Job: Write out all the lines again, precisely as they stand, but without the images.
>> BEGIN Source data
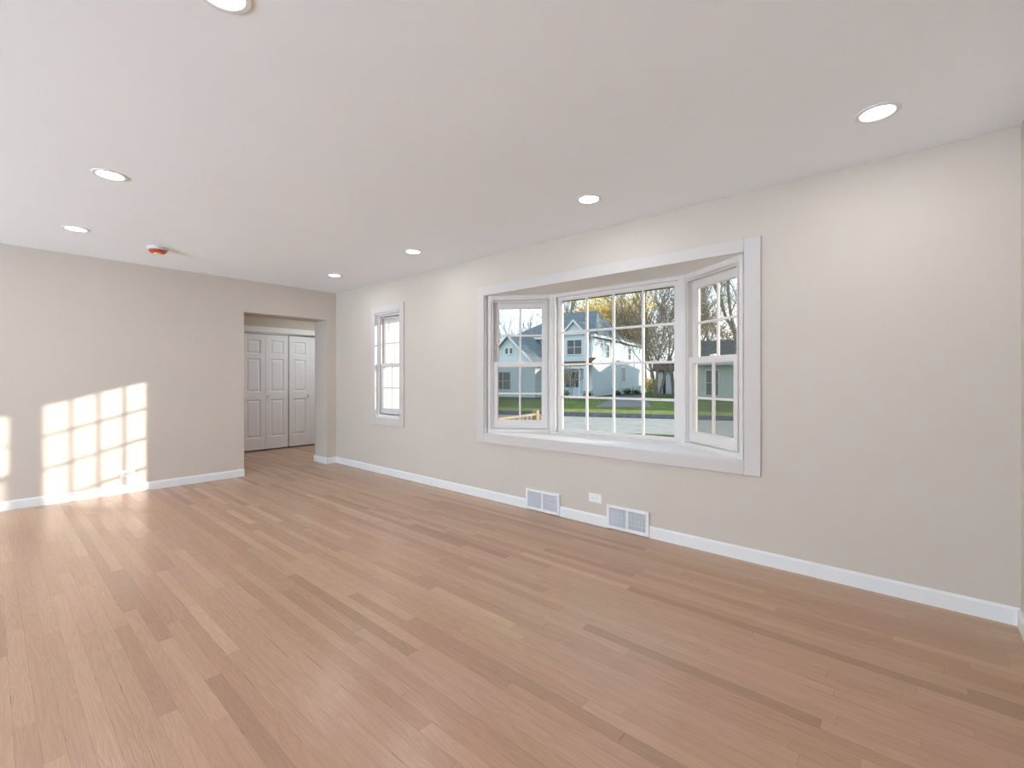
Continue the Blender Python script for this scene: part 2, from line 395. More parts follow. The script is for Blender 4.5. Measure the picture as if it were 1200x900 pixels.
# closet trim
t = MB().box(CLX0 - 0.07, CLX1 + 0.07, YC - 0.018, YC, 1.995, 2.085)
t.box(CLX0 - 0.07, CLX0, YC - 0.018, YC, 0, 1.995).box(CLX1, CLX1 + 0.07, YC - 0.018, YC, 0, 1.995)
struct(t.build('trim_1', WHITE, bevel=0.004))
struct(MB().box(CLX0, CLX1, YC + 0.03, YC + 0.06, 1.975, 1.995).build('trim_2', BRUSH))

# bifold closet doors: four leaves, three moulded panels each
def leaf_mesh(wd, h=1.945):
    m = MB(); t = 0.034; st = 0.075
    rows = [(0.0, 0.20), (0.84, 0.97), (1.53, 1.61), (h - 0.10, h)]
    m.box(0, st, 0, t, 0, h).box(wd - st, wd, 0, t, 0, h)
    for z0, z1 in rows: m.box(st, wd - st, 0, t, z0, z1)
    for k in range(3):
        z0 = rows[k][1]; z1 = rows[k + 1][0]
        m.box(st, wd - st, 0.013, t - 0.004, z0, z1)
        # sticking, sloping down into the recess
        x0, x1, s_ = st, wd - st, 0.012
        m.poly([(x0, 0, z0), (x1, 0, z0), (x1, 0, z1), (x0, 0, z1), (x0 + s_, 0.013, z0 + s_), (x1 - s_, 0.013, z0 + s_), (x1 - s_, 0.013, z1 - s_), (x0 + s_, 0.013, z1 - s_)],
               [(0, 1, 5, 4), (1, 2, 6, 5), (2, 3, 7, 6), (3, 0, 4, 7)])
        m.frust(x0 + 0.022, x1 - 0.022, z0 + 0.022, z1 - 0.022, 0.0128, 0.004, 0.02)
    return m
dr = struct(empty('door_1', (CLX0, YC + 0.03, 0)), 'white closet with two pairs of six-panel bifold leaves')
for k in range(4):
    wd = 0.376
    x = 0.002 + k * 0.379
    if k >= 2: x += 0.0
    if k == 2: x += 0.008
    lf = leaf_mesh(wd - (0.006 if k in (1, 2) else 0)).build('door_leaf', DOORW, dr, loc=(x, 0, 0.018), fix=False)
    if k in (1, 2):
        kx = 0.045 if k == 1 else wd - 0.045
        kn = MB(); prof = [(0.0, 0), (0.010, 0), (0.008, 0.012), (0.014, 0.018), (0.0175, 0.027), (0.014, 0.034), (0.0, 0.036)]
        for j in range(len(prof) - 1):
            pass
        kn.lathe(prof, seg=20)
        ko = kn.build('door_knob', DOORW, lf, smooth=True); ko.location = (kx, 0, 0.905); ko.rotation_euler = (PI / 2, 0, 0)

# ================================================================== windows
class Loc:
    """places boxes given in (along, outward, up) coordinates"""
    def __init__(s, o, ud, nd): s.o = Vector(o).to_3d(); s.u = Vector(ud).to_3d().normalized(); s.n = Vector(nd).to_3d().normalized()
    def box(s, m, u0, u1, n0, n1, z0, z1):
        pts = [s.o + s.u * a + s.n * c for a, c in ((u0, n0), (u1, n0), (u1, n1), (u0, n1))]
        m.prism([(p.x, p.y) for p in pts], z0, z1)
    def ring(s, m, u0, u1, n0, n1, z0, z1, a, zb=None, zt=None):
        zb = a if zb is None else zb; zt = a if zt is None else zt
        s.box(m, u0, u0 + a, n0, n1, z0, z1); s.box(m, u1 - a, u1, n0, n1, z0, z1)
        s.box(m, u0 + a, u1 - a, n0, n1, z0, z0 + zb); s.box(m, u0 + a, u1 - a, n0, n1, z1 - zt, z1)

def sash(L_, root, u0, u1, n0, z0, z1, cols, rows, stile, zb, zt, name='sash', bar=0.020):
    m = MB(); L_.ring(m, u0, u1, n0, n0 + 0.034, z0, z1, stile, zb, zt)
    # inner glazing step
    L_.ring(m, u0 + stile - 0.004, u1 - stile + 0.004, n0 + 0.008, n0 + 0.030, z0 + zb - 0.004, z1 - zt + 0.004, 0.010)
    s_ = m.build(name, VINYL, root)
    gu0, gu1, gz0, gz1 = u0 + stile, u1 - stile, z0 + zb, z1 - zt
    g = MB()
    for k in range(1, cols):
        c = gu0 + (gu1 - gu0) * k / cols; L_.box(g, c - bar / 2, c + bar / 2, n0 + 0.009, n0 + 0.026, gz0, gz1)
    for k in range(1, rows):
        c = gz0 + (gz1 - gz0) * k / rows; L_.box(g, gu0, gu1, n0 + 0.0085, n0 + 0.0265, c - bar / 2, c + bar / 2)
    g.build('grille', VINYL, s_)
    p = MB(); L_.box(p, gu0, gu1, n0 + 0.0165, n0 + 0.0185, gz0, gz1)
    p.build('glass_pane', GLASS, s_)
    return s_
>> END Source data
Answer to this problem:
Continue the Blender Python script for this scene: part 2, from line 395. More parts follow. The script is for Blender 4.5. Measure the picture as if it were 1200x900 pixels.
# closet trim
t = MB().box(CLX0 - 0.07, CLX1 + 0.07, YC - 0.018, YC, 1.995, 2.085)
t.box(CLX0 - 0.07, CLX0, YC - 0.018, YC, 0, 1.995).box(CLX1, CLX1 + 0.07, YC - 0.018, YC, 0, 1.995)
struct(t.build('trim_1', WHITE, bevel=0.004))
struct(MB().box(CLX0, CLX1, YC + 0.03, YC + 0.06, 1.975, 1.995).build('trim_2', BRUSH))

# bifold closet doors: four leaves, three moulded panels each
def leaf_mesh(wd, h=1.945):
    m = MB(); t = 0.034; st = 0.075
    rows = [(0.0, 0.20), (0.84, 0.97), (1.53, 1.61), (h - 0.10, h)]
    m.box(0, st, 0, t, 0, h).box(wd - st, wd, 0, t, 0, h)
    for z0, z1 in rows: m.box(st, wd - st, 0, t, z0, z1)
    for k in range(3):
        z0 = rows[k][1]; z1 = rows[k + 1][0]
        m.box(st, wd - st, 0.013, t - 0.004, z0, z1)
        # sticking, sloping down into the recess
        x0, x1, s_ = st, wd - st, 0.012
        m.poly([(x0, 0, z0), (x1, 0, z0), (x1, 0, z1), (x0, 0, z1), (x0 + s_, 0.013, z0 + s_), (x1 - s_, 0.013, z0 + s_), (x1 - s_, 0.013, z1 - s_), (x0 + s_, 0.013, z1 - s_)],
               [(0, 1, 5, 4), (1, 2, 6, 5), (2, 3, 7, 6), (3, 0, 4, 7)])
        m.frust(x0 + 0.022, x1 - 0.022, z0 + 0.022, z1 - 0.022, 0.0128, 0.004, 0.02)
    return m
dr = struct(empty('door_1', (CLX0, YC + 0.03, 0)), 'white closet with two pairs of six-panel bifold leaves')
for k in range(4):
    wd = 0.376
    x = 0.002 + k * 0.379
    if k >= 2: x += 0.0
    if k == 2: x += 0.008
    lf = leaf_mesh(wd - (0.006 if k in (1, 2) else 0)).build('door_leaf', DOORW, dr, loc=(x, 0, 0.018), fix=False)
    if k in (1, 2):
        kx = 0.045 if k == 1 else wd - 0.045
        kn = MB(); prof = [(0.0, 0), (0.010, 0), (0.008, 0.012), (0.014, 0.018), (0.0175, 0.027), (0.014, 0.034), (0.0, 0.036)]
        for j in range(len(prof) - 1):
            pass
        kn.lathe(prof, seg=20)
        ko = kn.build('door_knob', DOORW, lf, smooth=True); ko.location = (kx, 0, 0.905); ko.rotation_euler = (PI / 2, 0, 0)

# ================================================================== windows
class Loc:
    """places boxes given in (along, outward, up) coordinates"""
    def __init__(s, o, ud, nd): s.o = Vector(o).to_3d(); s.u = Vector(ud).to_3d().normalized(); s.n = Vector(nd).to_3d().normalized()
    def box(s, m, u0, u1, n0, n1, z0, z1):
        pts = [s.o + s.u * a + s.n * c for a, c in ((u0, n0), (u1, n0), (u1, n1), (u0, n1))]
        m.prism([(p.x, p.y) for p in pts], z0, z1)
    def ring(s, m, u0, u1, n0, n1, z0, z1, a, zb=None, zt=None):
        zb = a if zb is None else zb; zt = a if zt is None else zt
        s.box(m, u0, u0 + a, n0, n1, z0, z1); s.box(m, u1 - a, u1, n0, n1, z0, z1)
        s.box(m, u0 + a, u1 - a, n0, n1, z0, z0 + zb); s.box(m, u0 + a, u1 - a, n0, n1, z1 - zt, z1)

def sash(L_, root, u0, u1, n0, z0, z1, cols, rows, stile, zb, zt, name='sash', bar=0.020):
    m = MB(); L_.ring(m, u0, u1, n0, n0 + 0.034, z0, z1, stile, zb, zt)
    # inner glazing step
    L_.ring(m, u0 + stile - 0.004, u1 - stile + 0.004, n0 + 0.008, n0 + 0.030, z0 + zb - 0.004, z1 - zt + 0.004, 0.010)
    s_ = m.build(name, VINYL, root)
    gu0, gu1, gz0, gz1 = u0 + stile, u1 - stile, z0 + zb, z1 - zt
    g = MB()
    for k in range(1, cols):
        c = gu0 + (gu1 - gu0) * k / cols; L_.box(g, c - bar / 2, c + bar / 2, n0 + 0.009, n0 + 0.026, gz0, gz1)
    for k in range(1, rows):
        c = gz0 + (gz1 - gz0) * k / rows; L_.box(g, gu0, gu1, n0 + 0.0085, n0 + 0.0265, c - bar / 2, c + bar / 2)
    g.build('grille', VINYL, s_)
    p = MB(); L_.box(p, gu0, gu1, n0 + 0.0165, n0 + 0.0185, gz0, gz1)
    p.build('glass_pane', GLASS, s_)
    return s_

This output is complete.